The request: Extract the lines between the ones holding "The Blender Python" and "13.18), 'gable_stucco', house)", inclusive, exactly as written and nothing more.

════

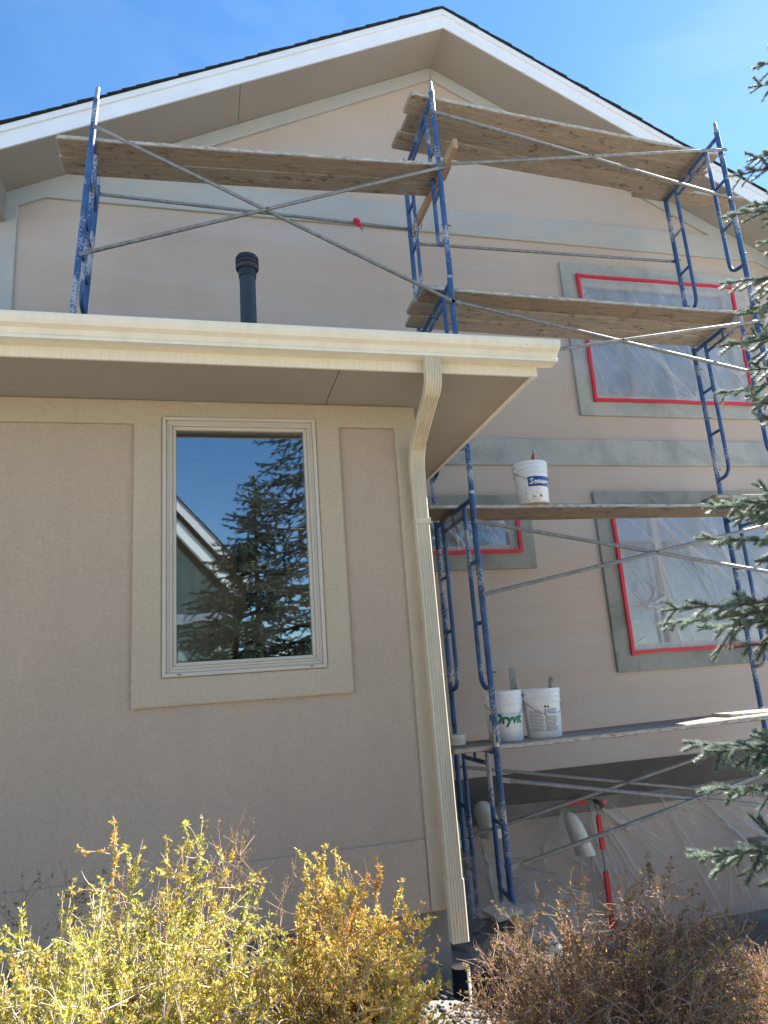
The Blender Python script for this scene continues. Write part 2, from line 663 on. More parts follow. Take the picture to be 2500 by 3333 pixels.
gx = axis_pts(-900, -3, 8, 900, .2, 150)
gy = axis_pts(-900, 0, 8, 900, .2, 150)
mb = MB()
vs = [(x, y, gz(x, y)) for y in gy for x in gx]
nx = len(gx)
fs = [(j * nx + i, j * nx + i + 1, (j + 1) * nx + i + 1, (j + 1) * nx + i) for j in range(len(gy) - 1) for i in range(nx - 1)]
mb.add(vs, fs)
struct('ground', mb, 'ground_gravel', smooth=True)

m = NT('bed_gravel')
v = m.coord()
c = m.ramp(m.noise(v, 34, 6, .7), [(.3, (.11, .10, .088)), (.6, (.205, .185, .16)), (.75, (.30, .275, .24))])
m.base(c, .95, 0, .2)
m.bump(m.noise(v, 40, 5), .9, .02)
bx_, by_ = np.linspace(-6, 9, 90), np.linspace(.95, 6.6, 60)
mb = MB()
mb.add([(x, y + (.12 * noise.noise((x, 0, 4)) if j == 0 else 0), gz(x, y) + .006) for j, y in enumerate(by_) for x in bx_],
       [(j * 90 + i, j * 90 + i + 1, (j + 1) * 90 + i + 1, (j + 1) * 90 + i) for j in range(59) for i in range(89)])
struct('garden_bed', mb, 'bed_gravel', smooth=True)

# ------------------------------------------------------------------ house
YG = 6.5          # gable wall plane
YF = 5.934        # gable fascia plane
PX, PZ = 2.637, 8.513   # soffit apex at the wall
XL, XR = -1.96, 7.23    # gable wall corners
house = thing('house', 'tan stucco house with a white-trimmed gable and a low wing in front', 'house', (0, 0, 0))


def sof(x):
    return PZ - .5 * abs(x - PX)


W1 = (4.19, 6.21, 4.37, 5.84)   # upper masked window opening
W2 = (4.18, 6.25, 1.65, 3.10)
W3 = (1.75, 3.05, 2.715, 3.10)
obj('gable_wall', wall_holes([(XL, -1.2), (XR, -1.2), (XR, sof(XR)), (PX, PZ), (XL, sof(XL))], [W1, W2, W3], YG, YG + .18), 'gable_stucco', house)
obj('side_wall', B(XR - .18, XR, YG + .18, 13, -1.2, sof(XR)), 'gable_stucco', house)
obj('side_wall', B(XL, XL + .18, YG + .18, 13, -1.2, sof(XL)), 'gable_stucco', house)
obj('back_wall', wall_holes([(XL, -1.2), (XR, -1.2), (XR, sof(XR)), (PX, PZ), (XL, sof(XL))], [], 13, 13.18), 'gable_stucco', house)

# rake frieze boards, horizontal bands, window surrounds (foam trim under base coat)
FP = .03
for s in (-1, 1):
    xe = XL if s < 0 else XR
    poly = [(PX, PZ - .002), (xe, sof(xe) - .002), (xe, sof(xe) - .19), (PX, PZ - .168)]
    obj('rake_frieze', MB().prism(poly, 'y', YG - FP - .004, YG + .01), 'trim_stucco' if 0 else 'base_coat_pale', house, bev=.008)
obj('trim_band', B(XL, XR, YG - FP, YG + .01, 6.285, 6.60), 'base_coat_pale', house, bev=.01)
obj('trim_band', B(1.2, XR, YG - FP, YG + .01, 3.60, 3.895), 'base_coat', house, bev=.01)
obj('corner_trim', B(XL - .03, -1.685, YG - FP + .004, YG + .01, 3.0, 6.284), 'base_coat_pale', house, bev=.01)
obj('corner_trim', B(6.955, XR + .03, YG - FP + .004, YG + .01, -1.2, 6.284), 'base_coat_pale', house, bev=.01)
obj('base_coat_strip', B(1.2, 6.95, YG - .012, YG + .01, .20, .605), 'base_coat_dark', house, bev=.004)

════

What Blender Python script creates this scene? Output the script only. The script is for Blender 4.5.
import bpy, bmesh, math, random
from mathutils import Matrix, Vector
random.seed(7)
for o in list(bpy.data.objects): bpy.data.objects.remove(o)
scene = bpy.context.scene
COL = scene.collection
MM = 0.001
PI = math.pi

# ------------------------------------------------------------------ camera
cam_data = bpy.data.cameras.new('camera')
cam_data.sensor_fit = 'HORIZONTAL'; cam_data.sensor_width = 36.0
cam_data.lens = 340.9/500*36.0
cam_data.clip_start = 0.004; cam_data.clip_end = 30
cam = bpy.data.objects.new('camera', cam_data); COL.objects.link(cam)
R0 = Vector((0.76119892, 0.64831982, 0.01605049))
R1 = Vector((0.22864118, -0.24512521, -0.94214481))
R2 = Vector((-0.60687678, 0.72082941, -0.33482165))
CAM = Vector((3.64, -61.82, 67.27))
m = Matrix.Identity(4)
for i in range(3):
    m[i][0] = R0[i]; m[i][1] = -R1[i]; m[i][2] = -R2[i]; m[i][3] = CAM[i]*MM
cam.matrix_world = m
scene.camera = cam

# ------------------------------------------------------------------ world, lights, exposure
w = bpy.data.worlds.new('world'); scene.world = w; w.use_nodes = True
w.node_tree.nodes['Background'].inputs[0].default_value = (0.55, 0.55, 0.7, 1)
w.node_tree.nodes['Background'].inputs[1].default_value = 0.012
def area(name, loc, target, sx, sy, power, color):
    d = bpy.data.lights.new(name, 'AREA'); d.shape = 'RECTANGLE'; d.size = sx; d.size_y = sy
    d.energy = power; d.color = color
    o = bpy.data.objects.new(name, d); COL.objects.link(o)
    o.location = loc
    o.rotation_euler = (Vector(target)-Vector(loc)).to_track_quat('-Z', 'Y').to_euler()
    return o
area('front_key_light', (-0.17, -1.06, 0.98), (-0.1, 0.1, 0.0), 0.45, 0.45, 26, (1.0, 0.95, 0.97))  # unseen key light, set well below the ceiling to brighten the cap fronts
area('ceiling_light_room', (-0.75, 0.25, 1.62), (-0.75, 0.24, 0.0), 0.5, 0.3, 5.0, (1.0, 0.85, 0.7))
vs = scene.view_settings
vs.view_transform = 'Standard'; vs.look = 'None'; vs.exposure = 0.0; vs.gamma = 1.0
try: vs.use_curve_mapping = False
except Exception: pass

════

The output:
The Blender Python script for this scene continues. Write part 2, from line 663 on. More parts follow. Take the picture to be 2500 by 3333 pixels.
gx = axis_pts(-900, -3, 8, 900, .2, 150)
gy = axis_pts(-900, 0, 8, 900, .2, 150)
mb = MB()
vs = [(x, y, gz(x, y)) for y in gy for x in gx]
nx = len(gx)
fs = [(j * nx + i, j * nx + i + 1, (j + 1) * nx + i + 1, (j + 1) * nx + i) for j in range(len(gy) - 1) for i in range(nx - 1)]
mb.add(vs, fs)
struct('ground', mb, 'ground_gravel', smooth=True)

m = NT('bed_gravel')
v = m.coord()
c = m.ramp(m.noise(v, 34, 6, .7), [(.3, (.11, .10, .088)), (.6, (.205, .185, .16)), (.75, (.30, .275, .24))])
m.base(c, .95, 0, .2)
m.bump(m.noise(v, 40, 5), .9, .02)
bx_, by_ = np.linspace(-6, 9, 90), np.linspace(.95, 6.6, 60)
mb = MB()
mb.add([(x, y + (.12 * noise.noise((x, 0, 4)) if j == 0 else 0), gz(x, y) + .006) for j, y in enumerate(by_) for x in bx_],
       [(j * 90 + i, j * 90 + i + 1, (j + 1) * 90 + i + 1, (j + 1) * 90 + i) for j in range(59) for i in range(89)])
struct('garden_bed', mb, 'bed_gravel', smooth=True)

# ------------------------------------------------------------------ house
YG = 6.5          # gable wall plane
YF = 5.934        # gable fascia plane
PX, PZ = 2.637, 8.513   # soffit apex at the wall
XL, XR = -1.96, 7.23    # gable wall corners
house = thing('house', 'tan stucco house with a white-trimmed gable and a low wing in front', 'house', (0, 0, 0))


def sof(x):
    return PZ - .5 * abs(x - PX)


W1 = (4.19, 6.21, 4.37, 5.84)   # upper masked window opening
W2 = (4.18, 6.25, 1.65, 3.10)
W3 = (1.75, 3.05, 2.715, 3.10)
obj('gable_wall', wall_holes([(XL, -1.2), (XR, -1.2), (XR, sof(XR)), (PX, PZ), (XL, sof(XL))], [W1, W2, W3], YG, YG + .18), 'gable_stucco', house)
obj('side_wall', B(XR - .18, XR, YG + .18, 13, -1.2, sof(XR)), 'gable_stucco', house)
obj('side_wall', B(XL, XL + .18, YG + .18, 13, -1.2, sof(XL)), 'gable_stucco', house)
obj('back_wall', wall_holes([(XL, -1.2), (XR, -1.2), (XR, sof(XR)), (PX, PZ), (XL, sof(XL))], [], 13, 13.18), 'gable_stucco', house)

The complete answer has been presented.